La orgía de oportunismo coyuntural, humor de guardería e impudicia emocional que desata Benigni deja en pañales la Operación Tormenta del Desierto
Pinocho (2002), el anterior film de Roberto Benigni, fue un escandaloso fracaso internacional, hasta el punto de que ni siquiera llegó a exhibirse en España. El hecho delató la fragilidad del pedestal sobre el que muchos se habían apresurado a colocar al autor de La Vida es Bella (1997), una de las películas más sobrevaloradas de los últimos diez años.
Benigni no es el primer bufón que se recicla en la madurez como cineasta con inquietudes. Baste con recordar a Charles Chaplin o a Woody Allen. Otra cosa es que ni sus primeras películas –Soy el pequeño diablo (1988), Johnny Palillo (1991), El Monstruo (1994)- fuesen un dechado de virtudes cinematográficas, ni las últimas sobrepasen el nivel de las presuntas buenas intenciones. Intenciones que en manos de Benigni resultan especialmente peligrosas, puesto que abusa de ellas sin mesura con tal de ganarse el favor del receptor.
Para confirmarlo, el italiano repite en El Tigre y la Nieve los planteamientos y la estructura de La Vida es Bella, esperando seguramente que vuelva a sonar la flauta. Con su narcisismo habitual, él mismo ocupa el noventa por ciento del metraje interpretando a Attilio, un brillante poeta y magnífico profesor de literatura que tiene fascinadas por igual a sus hijas y a sus colegas de universidad. ¿Qué le falta a este vitalista, exultante y encantador hombrecillo, capaz de encandilar a cualquiera con sus pareados improvisados y sus fábulas hipnóticas? La convención dramática, pues de algo ha de tratar la película, nos dice que el amor. En efecto, Attilio tiene todas las noches tiernas ensoñaciones en las que desposa a una mujer; una escritora que, sin embargo, en la vida real no termina de corresponder a sus románticos desvelos.
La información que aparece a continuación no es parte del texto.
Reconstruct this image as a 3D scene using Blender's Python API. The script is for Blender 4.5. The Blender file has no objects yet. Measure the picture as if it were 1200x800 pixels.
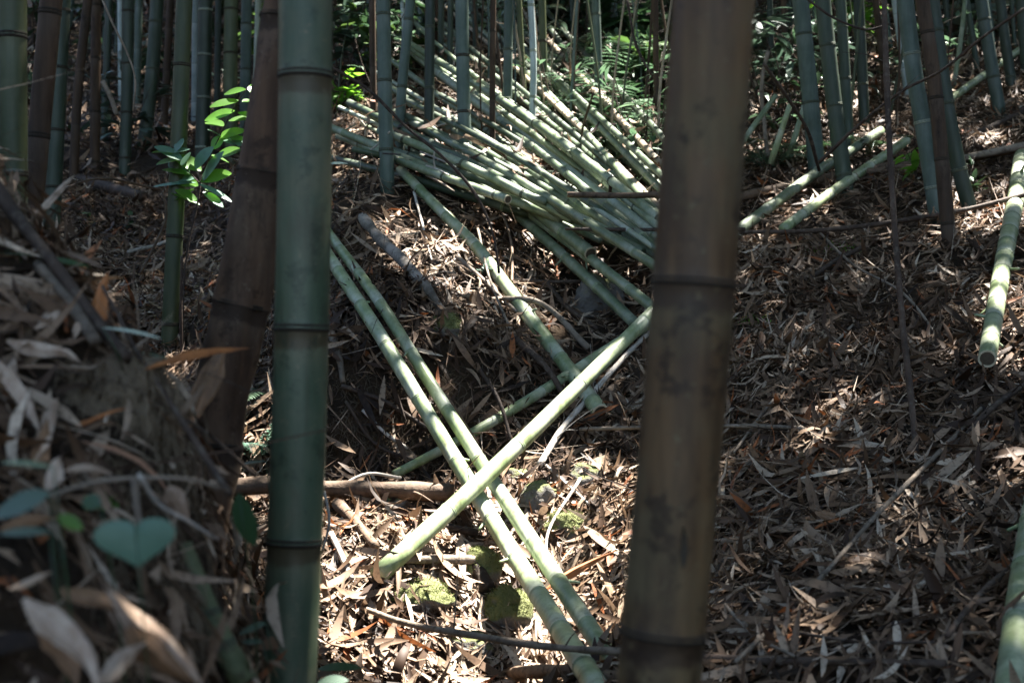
import bpy, math, random
import numpy as np
from mathutils import Vector, Matrix, Quaternion, noise as mnoise

random.seed(11)
RNG = np.random.default_rng(7)
SKY_STRENGTH, SUN_STRENGTH, EXPOSURE = 0.045, 5.0, 3.3
SC = bpy.context.scene
COL = SC.collection
F = 1200 * 50 / 36.0                      # focal length of the 50 mm lens in photo pixels
SUN = Vector((0.30, 0.27, 1.0)).normalized()   # towards the sun

# ------------------------------------------------------------------ terrain
def P(px, py, d):
    return Vector(((px - 600) / F * d, d, (400 - py) / F * d))

CTRL = [
 # stream bed
 (450,840,3.75),(590,815,4.02),(700,815,4.0),(400,760,4.0),(590,735,4.25),(720,740,4.2),(420,650,4.28),(450,682,4.17),(560,670,4.45),(558,578,4.9),
 (700,640,4.5),(400,590,4.75),(520,600,4.7),(650,570,4.9),(740,540,5.0),
 # earth bank behind it
 (390,530,5.0),(470,535,5.03),(560,522,5.1),(400,430,5.1),(500,432,5.18),(580,420,5.33),(700,470,5.4),(740,400,5.8),
 (650,400,5.75),(700,340,6.3),(740,300,6.6),
 (400,350,5.6),(480,340,5.8),(570,330,6.05),(400,240,6.5),(450,220,6.9),(540,220,7.2),(620,270,6.9),(700,250,7.2),
 (420,150,7.8),(540,140,8.3),(640,180,8.2),(740,200,8.0),(420,80,9.3),(540,60,10.0),(660,80,10.5),(760,100,10.0),
 (540,0,12.0),(660,0,12.5),(760,20,12.0),(600,-150,17),(600,-400,26),(300,-300,26),(900,-350,24),(600,-700,42),
 # right bank
 (850,790,3.1),(1000,800,2.9),(1150,820,2.7),(870,680,3.6),(1000,690,3.5),(1150,700,3.3),(870,560,4.3),(1020,560,4.2),
 (1180,560,4.0),(880,440,5.1),(1020,440,5.1),(1180,440,4.8),(890,340,6.1),(1020,340,6.0),(1180,330,5.7),(890,260,7.0),
 (1000,240,7.1),(1100,280,6.5),(1180,240,6.9),(900,180,8.3),(1000,160,8.6),(1100,180,8.2),(1190,150,8.4),(900,90,9.8),
 (1050,80,10.5),(1190,80,10.2),(900,20,12),(1100,0,13),(1190,0,12.5),(1400,720,3.0),(1400,420,4.6),(1400,170,7.5),
 (1400,0,10),(1500,-300,22),(1100,-250,20),
 # left hollow behind the near mound
 (300,560,4.9),(280,600,4.65),(300,450,5.5),(220,420,6.0),(250,330,7.2),(150,340,7.0),(100,300,7.5),(250,250,8.5),
 (150,250,8.5),(60,240,8.8),(300,200,9.5),(200,190,9.8),(100,180,10),(300,130,11.3),(150,130,12),(30,130,12),
 (250,60,13.5),(100,60,14.2),(200,-60,17.5),(0,-60,17),(-200,0,13),(-200,250,8),
 # near mound at the left
 (0,228,2.6),(50,335,2.4),(130,402,2.3),(180,445,2.2),(225,560,2.1),(250,700,1.95),(0,400,2.1),
 (100,480,2.05),(150,600,1.9),(0,600,1.75),(100,720,1.65),(200,790,1.7),(0,800,1.5),(262,800,1.88),
]
WORLD_CTRL = [(-1.0,3.5,-.05),(-.6,3.1,-.72),(-.35,2.7,-.95),(-1.6,3.5,.25),(-1.5,4.6,-.15),(-1.0,4.1,-.55),(-.35,3.3,-.9),
 (-1.7,2.4,.5),(-2.3,3.0,.8),(-1.3,1.5,-.1),(-1.6,.9,0),(0,0,-1.5),(0,1.5,-1.35),(.05,2.6,-1.1),(.6,1.5,-1.1),(1.2,1.5,-.75),
 (1.55,2.0,-.6),(-.45,1.0,-1.1),(-.30,1.6,-.9),(-.27,1.9,-.92),(-.30,2.2,-.98),(-.36,2.45,-1.0),(-.45,2.5,-.92),(2.6,1.5,0),(2.6,.4,-.2),(0,-3,-1.9),(-3,-3,-.3),(3,-3,-.3),(-3,1,.6),
 (8,-3,2.5),(8,3,2.8),(8,8,4),(-8,-3,2),(-8,3,2.2),(-8,8,2.2),(-12,14,5),(12,14,7),(0,-12,-3),(-12,-12,4),(12,-12,4),
 (-20,30,16),(20,30,18),(0,60,30),(-40,10,12),(40,10,14),(-40,60,34),(40,60,36),(-40,-20,8),(40,-20,8),(0,-30,-5)]
_pts = np.array([list(P(*c)) for c in CTRL] + [list(c) for c in WORLD_CTRL])

def _tps(XY, Z, lam=0.012):
    n = len(XY)
    d = np.linalg.norm(XY[:,None]-XY[None], axis=2)
    K = np.where(d > 0, d**2*np.log(d+1e-12), 0) + lam*np.eye(n)
    Pm = np.hstack([np.ones((n,1)), XY])
    A = np.vstack([np.hstack([K,Pm]), np.hstack([Pm.T, np.zeros((3,3))])])
    return np.linalg.solve(A, np.concatenate([Z, np.zeros(3)]))
_W = _tps(_pts[:,:2], _pts[:,2])
def tps_eval(x, y):
    out = np.zeros(x.shape)
    for i, (cx, cy) in enumerate(_pts[:,:2]):
        r2 = (x-cx)**2 + (y-cy)**2
        out += _W[i]*0.5*r2*np.log(r2+1e-12)
    return out + _W[-3] + _W[-2]*x + _W[-1]*y

def axis(lo, hi, fine_lo, fine_hi, step, grow=1.22):
    a = list(np.arange(fine_lo, fine_hi+1e-6, step))
    s, v = step, a[-1]
    while v < hi: s *= grow; v += s; a.append(v)
    s, v = step, a[0]
    while v > lo: s *= grow; v -= s; a.insert(0, v)
    return np.array(a)
GX = axis(-45, 45, -4.2, 4.2, 0.06)
GY = axis(-25, 70, 0.8, 11.5, 0.06)
XX, YY = np.meshgrid(GX, GY)
ZZ = tps_eval(XX, YY)
_n = np.zeros_like(ZZ)
for j in range(ZZ.shape[0]):
    for i in range(ZZ.shape[1]):
        x, y = XX[j,i], YY[j,i]
        _n[j,i] = 0.045*mnoise.noise(Vector((x*2.1, y*2.1, 3.1))) + 0.03*mnoise.noise(Vector((x*5.3, y*5.3, 1.7))) + 0.014*mnoise.noise(Vector((x*12, y*12, .7)))
ZZ = ZZ + _n
def gz(x, y):
    i = int(np.clip(np.searchsorted(GX, x)-1, 0, len(GX)-2)); j = int(np.clip(np.searchsorted(GY, y)-1, 0, len(GY)-2))
    u = (x-GX[i])/(GX[i+1]-GX[i]); v = (y-GY[j])/(GY[j+1]-GY[j])
    return ZZ[j,i]*(1-u)*(1-v)+ZZ[j,i+1]*u*(1-v)+ZZ[j+1,i]*(1-u)*v+ZZ[j+1,i+1]*u*v
def gz_np(x, y):
    i = np.clip(np.searchsorted(GX, x)-1, 0, len(GX)-2); j = np.clip(np.searchsorted(GY, y)-1, 0, len(GY)-2)
    u = (x-GX[i])/(GX[i+1]-GX[i]); v = (y-GY[j])/(GY[j+1]-GY[j])
    return ZZ[j,i]*(1-u)*(1-v)+ZZ[j,i+1]*u*(1-v)+ZZ[j+1,i]*(1-u)*v+ZZ[j+1,i+1]*u*v
def gnormal(x, y, e=0.08):
    return Vector((-(gz(x+e,y)-gz(x-e,y))/(2*e), -(gz(x,y+e)-gz(x,y-e))/(2*e), 1)).normalized()
def onray(px, py, lift=0.0, dmin=1.0, dmax=45):
    """The place along the line of sight of a photo pixel that stands LIFT above the ground."""
    d = dmin
    while d < dmax:
        p = P(px, py, d)
        if p.z - gz(p.x, p.y) <= lift: break
        d += 0.02 + d*0.002
    lo, hi = d-0.06, d
    for _ in range(12):
        m = (lo+hi)/2; p = P(px, py, m)
        if p.z - gz(p.x, p.y) <= lift: hi = m
        else: lo = m
    return P(px, py, hi)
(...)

No termina de responder a nada, cabría añadir, pues la actriz que interpreta el personaje, Nicoleta Braschi –mujer del director en la vida real y productora del film- apenas mueve un músculo en los escasos planos no ocupados por Benigni. ¿Será por incapacidad interpretativa, por contrastar con la chispa de su parteneire, o por identificación con el espectador?
Nuestro héroe intentará, en cualquier caso, quebrar esa indiferencia sirviéndose como decorado de las catástrofes del ancho mundo. Si en La Vida es Bella era un campo de concentración el escenario escogido por Benigni para demostrarnos su sensibilidad y su talento como showman, ¿por qué no recurrir aquí a la Guerra de Irak, que está más de moda y garantiza la complicidad del respetable? Hasta aquel país se marcha Attilio, siguiendo los pasos de su amada... La orgía de oportunismo, humor de guardería e impudicia emocional que se desata a continuación deja en pañales por su virulencia la Operación Tormenta del Desierto.
Si Coleridge apelaba a la suspensión de la incredulidad por parte del espectador para que su imaginación pudiera gozar plenamente de la obra artística, con el cine de Benigni cabría hablar de una suspensión de la inteligencia. Disfrutar de El Tigre y la Nieve exige abandonar cualquier actitud reflexiva, crítica, autocrítica; renunciar a la complejidad de las cosas en nombre de una falsa inocencia que permita sentirse a autor y público el colmo de lo bondadoso, lo sensible y lo humano. Una posición autoexculpatoria y vanidosa detestable, que hace tanto daño o más que la maldad consciente, porque deja en la cuneta lo único que da valor a nuestros actos como seres humanos: el libre albedrío bajo la tutela de la razón.
Una película que perjudica gravemente la salud intelectual.